300 miles off the coast of Oregon lies an active volcano that the world has never seen before, with a magma reservoir two thirds the length of Manhattan.

And this summer, a group of scientists from around the world spent 33 days on the Pacific Northwest ocean in a research vessel called Marcus G. Langseth, gathering images to create a 3D map of the behemoth and its magma chambers. The New York Times first reported the group's expedition and its findings.

Axial Seamount was first discovered in 1981 and has erupted three times since its discovery—in 1998, 2011 and 2015. But up until now, researchers have only been able to scan its surface in 2D cross-sections. That's because it lies deep underwater, at a depth of 4,626 feet below sea level.

In order to map what lies within Axial, the scientists aboard Langseth attached an intricate line of cables to the ship's stern, which shot out pressurized air bursts to create acoustic pulses. Those pulses bounced through Axial and then back to the ship's receiver cables.
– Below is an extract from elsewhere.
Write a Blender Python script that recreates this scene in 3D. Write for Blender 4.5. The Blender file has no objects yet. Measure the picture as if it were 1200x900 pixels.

The waves traveled through Axial's surface uniquely depending on the type of rock they encountered, which is how researchers were able to map their findings.

Exaggerated swatch bathymetry of Axial Seamount. (NOAA)
Exaggerated swatch bathymetry of Axial Seamount. (NOAA)

The data gathered by the team of scientists will help researchers better understand the activity of both land and underwater volcanoes. Scientists predict Axial could next erupt in 2020 or 2021, but the volcano is deep enough and remote enough that it does not pose a threat to people.